Given instruction
Go through the lines below. Copy those with "scene".

Data shown
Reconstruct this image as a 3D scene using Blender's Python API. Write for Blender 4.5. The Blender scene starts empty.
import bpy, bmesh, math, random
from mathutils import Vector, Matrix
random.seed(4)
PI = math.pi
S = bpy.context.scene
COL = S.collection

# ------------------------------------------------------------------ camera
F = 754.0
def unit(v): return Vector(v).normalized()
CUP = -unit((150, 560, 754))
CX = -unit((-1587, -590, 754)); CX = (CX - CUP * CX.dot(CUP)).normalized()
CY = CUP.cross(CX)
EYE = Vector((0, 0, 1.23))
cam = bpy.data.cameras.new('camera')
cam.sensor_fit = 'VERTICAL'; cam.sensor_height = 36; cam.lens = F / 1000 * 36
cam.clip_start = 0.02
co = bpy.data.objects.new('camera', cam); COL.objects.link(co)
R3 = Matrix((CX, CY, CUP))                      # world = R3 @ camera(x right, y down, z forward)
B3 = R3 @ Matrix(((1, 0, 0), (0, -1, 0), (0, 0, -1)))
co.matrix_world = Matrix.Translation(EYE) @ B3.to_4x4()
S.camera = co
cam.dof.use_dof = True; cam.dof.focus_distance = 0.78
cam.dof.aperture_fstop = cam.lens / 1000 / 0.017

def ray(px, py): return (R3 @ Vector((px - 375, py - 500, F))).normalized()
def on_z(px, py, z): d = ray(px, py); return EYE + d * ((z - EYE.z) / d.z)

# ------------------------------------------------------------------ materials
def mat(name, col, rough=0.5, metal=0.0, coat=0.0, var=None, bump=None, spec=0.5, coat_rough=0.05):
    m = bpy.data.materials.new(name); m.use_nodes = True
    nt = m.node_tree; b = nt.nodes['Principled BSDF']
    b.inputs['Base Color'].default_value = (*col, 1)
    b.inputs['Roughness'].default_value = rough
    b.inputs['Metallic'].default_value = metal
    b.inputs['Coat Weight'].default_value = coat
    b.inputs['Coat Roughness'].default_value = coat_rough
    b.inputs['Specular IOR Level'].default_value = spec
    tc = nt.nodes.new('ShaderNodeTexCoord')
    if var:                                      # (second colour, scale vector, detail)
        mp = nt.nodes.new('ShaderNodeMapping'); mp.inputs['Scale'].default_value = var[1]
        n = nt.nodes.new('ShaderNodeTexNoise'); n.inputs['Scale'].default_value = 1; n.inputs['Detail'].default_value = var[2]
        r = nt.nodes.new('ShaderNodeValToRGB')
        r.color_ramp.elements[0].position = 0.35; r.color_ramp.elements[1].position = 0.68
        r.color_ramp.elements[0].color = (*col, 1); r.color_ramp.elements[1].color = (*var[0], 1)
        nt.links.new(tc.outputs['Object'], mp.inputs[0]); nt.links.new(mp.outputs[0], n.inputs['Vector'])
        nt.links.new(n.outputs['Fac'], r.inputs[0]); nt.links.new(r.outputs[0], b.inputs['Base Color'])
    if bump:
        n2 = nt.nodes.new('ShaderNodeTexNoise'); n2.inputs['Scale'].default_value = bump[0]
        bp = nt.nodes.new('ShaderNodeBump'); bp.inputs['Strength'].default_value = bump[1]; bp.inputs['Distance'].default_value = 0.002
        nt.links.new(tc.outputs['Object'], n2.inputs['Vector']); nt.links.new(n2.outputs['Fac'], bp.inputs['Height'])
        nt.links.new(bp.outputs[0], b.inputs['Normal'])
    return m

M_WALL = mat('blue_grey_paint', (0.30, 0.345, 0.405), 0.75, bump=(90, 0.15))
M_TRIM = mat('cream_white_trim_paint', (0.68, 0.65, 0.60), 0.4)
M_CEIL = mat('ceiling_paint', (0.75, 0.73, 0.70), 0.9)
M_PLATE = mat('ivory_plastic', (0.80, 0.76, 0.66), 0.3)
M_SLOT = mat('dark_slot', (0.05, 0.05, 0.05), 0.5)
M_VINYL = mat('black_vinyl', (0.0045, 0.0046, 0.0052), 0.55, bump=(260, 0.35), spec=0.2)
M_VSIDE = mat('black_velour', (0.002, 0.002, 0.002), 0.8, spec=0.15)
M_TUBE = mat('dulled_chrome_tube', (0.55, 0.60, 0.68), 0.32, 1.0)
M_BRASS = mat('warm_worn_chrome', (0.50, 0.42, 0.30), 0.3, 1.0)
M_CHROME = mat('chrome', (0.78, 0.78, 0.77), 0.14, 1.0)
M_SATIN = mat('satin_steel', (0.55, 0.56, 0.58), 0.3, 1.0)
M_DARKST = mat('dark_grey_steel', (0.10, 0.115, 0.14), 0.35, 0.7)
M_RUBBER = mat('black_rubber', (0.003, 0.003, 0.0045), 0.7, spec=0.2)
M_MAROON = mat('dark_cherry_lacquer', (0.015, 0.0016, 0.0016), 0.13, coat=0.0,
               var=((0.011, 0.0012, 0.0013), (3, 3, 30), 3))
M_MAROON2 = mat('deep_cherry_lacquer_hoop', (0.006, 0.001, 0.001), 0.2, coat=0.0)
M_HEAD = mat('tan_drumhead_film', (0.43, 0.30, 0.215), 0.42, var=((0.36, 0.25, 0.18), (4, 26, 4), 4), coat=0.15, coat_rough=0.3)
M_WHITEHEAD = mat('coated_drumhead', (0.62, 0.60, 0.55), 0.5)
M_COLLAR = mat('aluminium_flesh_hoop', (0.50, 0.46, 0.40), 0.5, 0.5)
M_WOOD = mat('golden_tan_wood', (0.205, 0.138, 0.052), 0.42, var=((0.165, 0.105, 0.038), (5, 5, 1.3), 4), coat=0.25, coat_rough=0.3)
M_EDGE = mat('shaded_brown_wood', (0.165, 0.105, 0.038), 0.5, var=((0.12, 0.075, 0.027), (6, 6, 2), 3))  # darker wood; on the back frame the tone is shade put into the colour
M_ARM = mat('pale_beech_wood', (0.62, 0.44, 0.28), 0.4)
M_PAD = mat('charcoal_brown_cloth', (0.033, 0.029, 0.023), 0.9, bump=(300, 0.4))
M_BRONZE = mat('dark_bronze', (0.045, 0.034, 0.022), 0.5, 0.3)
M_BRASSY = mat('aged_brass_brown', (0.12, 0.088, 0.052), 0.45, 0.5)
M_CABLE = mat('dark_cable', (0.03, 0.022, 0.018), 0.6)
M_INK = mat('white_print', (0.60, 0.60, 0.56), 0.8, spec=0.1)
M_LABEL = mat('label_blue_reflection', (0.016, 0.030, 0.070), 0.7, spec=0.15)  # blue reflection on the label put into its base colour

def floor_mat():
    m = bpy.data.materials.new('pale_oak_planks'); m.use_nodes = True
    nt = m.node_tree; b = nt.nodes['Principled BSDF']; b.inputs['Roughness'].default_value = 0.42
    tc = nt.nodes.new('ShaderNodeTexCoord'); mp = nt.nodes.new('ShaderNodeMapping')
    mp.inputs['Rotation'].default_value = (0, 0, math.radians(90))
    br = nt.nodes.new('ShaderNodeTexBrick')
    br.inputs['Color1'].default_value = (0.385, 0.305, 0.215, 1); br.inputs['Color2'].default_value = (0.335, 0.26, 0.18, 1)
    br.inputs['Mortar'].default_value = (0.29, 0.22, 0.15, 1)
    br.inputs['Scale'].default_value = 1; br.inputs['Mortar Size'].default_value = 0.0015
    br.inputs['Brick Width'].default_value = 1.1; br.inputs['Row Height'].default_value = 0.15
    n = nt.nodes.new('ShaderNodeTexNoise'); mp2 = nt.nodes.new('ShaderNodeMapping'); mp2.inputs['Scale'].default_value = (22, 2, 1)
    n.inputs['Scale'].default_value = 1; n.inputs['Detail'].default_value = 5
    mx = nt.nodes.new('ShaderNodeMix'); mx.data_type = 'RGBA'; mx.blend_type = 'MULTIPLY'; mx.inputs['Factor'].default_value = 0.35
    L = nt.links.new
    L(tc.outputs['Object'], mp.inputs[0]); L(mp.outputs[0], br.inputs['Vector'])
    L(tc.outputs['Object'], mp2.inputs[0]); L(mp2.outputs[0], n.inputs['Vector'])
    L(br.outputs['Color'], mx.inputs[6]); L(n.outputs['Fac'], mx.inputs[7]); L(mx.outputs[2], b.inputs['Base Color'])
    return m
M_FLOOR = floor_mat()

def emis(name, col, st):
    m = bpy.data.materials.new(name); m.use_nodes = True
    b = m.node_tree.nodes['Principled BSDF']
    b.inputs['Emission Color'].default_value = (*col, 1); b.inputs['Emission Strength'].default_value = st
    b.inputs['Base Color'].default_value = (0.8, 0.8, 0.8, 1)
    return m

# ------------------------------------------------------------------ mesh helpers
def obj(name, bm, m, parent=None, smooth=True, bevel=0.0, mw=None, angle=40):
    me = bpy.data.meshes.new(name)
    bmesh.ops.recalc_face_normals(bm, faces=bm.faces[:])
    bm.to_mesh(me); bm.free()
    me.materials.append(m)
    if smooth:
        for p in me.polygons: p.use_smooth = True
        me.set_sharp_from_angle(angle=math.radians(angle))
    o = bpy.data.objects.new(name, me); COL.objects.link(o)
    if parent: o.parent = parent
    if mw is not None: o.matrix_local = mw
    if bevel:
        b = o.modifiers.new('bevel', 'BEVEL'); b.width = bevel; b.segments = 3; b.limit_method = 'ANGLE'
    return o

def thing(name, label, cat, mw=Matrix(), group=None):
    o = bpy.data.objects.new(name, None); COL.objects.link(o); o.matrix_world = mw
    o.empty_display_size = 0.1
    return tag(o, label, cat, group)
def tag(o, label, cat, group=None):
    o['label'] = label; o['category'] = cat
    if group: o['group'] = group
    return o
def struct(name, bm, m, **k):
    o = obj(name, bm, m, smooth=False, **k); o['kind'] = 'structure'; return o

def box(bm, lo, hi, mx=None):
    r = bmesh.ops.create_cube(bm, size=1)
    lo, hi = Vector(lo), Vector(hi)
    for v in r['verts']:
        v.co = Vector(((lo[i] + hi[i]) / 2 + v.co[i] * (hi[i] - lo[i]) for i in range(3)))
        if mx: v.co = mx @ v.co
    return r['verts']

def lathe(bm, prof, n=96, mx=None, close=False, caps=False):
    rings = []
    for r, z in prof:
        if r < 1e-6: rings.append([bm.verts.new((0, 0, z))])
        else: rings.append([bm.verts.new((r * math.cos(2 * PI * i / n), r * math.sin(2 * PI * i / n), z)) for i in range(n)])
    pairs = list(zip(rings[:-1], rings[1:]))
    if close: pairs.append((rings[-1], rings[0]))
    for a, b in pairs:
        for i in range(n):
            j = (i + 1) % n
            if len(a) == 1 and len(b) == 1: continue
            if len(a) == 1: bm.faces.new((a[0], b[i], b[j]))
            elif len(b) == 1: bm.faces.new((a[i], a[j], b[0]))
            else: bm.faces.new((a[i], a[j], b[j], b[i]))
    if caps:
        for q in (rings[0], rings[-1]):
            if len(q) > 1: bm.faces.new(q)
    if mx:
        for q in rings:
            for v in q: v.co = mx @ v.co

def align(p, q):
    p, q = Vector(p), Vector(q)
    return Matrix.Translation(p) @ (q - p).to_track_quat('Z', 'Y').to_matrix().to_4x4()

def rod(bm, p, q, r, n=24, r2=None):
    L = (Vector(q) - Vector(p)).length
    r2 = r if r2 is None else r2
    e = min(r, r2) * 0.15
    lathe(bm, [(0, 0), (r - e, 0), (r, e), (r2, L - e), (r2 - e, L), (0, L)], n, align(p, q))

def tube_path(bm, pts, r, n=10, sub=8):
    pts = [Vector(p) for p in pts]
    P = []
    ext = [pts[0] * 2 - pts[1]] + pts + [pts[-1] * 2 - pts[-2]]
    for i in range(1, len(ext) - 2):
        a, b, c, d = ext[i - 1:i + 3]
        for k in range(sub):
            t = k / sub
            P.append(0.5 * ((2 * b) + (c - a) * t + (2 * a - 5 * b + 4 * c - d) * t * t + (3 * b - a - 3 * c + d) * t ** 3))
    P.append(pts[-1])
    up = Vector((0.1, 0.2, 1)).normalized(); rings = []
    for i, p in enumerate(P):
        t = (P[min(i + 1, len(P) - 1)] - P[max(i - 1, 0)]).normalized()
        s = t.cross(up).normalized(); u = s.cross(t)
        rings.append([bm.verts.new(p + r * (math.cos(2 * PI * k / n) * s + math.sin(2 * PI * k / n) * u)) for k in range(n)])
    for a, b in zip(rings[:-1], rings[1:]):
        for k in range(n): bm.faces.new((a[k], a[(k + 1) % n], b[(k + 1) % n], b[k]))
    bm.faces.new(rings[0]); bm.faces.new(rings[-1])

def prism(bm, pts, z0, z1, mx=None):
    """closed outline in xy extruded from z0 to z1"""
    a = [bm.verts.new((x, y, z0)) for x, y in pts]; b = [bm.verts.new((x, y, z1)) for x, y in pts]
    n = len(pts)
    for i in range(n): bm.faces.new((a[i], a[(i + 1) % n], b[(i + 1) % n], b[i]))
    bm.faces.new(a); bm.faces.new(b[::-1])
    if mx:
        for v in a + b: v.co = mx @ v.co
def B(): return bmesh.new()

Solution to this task
Reconstruct this image as a 3D scene using Blender's Python API. Write for Blender 4.5. The Blender scene starts empty.
S = bpy.context.scene